89. Sliding-Door Hangers and Track.—The first sliding-doors were usually carried on sheaves, or rollers, located at the bottom of a door, these rollers traveling on a metal track, which was either inserted in the floor or placed on its surface. This system, however, has been displaced by the more modern sliding-door hanger, which suspends the door from the top. The carriers containing the rollers, or wheels, run on an overhead track placed in a recess formed for that purpose above the soffit of the doorway.

The use of the overhead hanger requires a special construction of the head-jamb, not only to provide space for the overhead track, but also to furnish proper support for the brackets securing the same. It is therefore a good plan to determine in advance the type of hanger to be used, in order that the framing and other details of the doorway may be made to conform to it. The most important features to be considered in the selection of sliding-door hangers are the strength and stiffness of track, the provision for adjusting and reducing friction and noise, the strength and quality of the several parts, and the facility with which these parts can be fitted in place and adjusted when in use.
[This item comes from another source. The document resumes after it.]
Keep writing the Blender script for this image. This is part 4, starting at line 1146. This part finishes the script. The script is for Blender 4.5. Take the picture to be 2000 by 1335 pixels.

In order to overcome noise, the original overhead hanger was made with wooden track, which was placed on each side of the recess. On this track rolled the wheels in pairs, being generally riveted to an axle and having a space between them. The frame of the hanger traveled on the axle from end to end, to overcome friction, the adjustment being only in the hanger frame. Of this type of door hanger, the Prindle, the Stearns, the Warner, the Ives, and the Richards were the most widely used. The Ives improved wooden-track, house-door hanger is illustrated in [Fig. 119].

Fig. 119

Another form of sliding-door hanger, which is considered an improvement over the type just described, consists of the single or side steel-track hanger of the Lane or the Richards make. These sliding-door hangers are constructed entirely of steel, and the hanger proper has frictionless bearings, on the principle of the wooden-track hangers, but with one wheel to each hanger, running on a steel track fastened to one side of the recess. This combination is quite an improvement over the old-style hanger, and can be placed in position more readily. The wheels of these hangers, as shown in [Fig. 120], are constructed of two plates of steel, between which is placed a fiber wheel that is held in position by through rivets. The fiber portion of the wheel comes in contact with the track, while the plates act only as flanges, thus tending to reduce the noise caused by the operation of the door.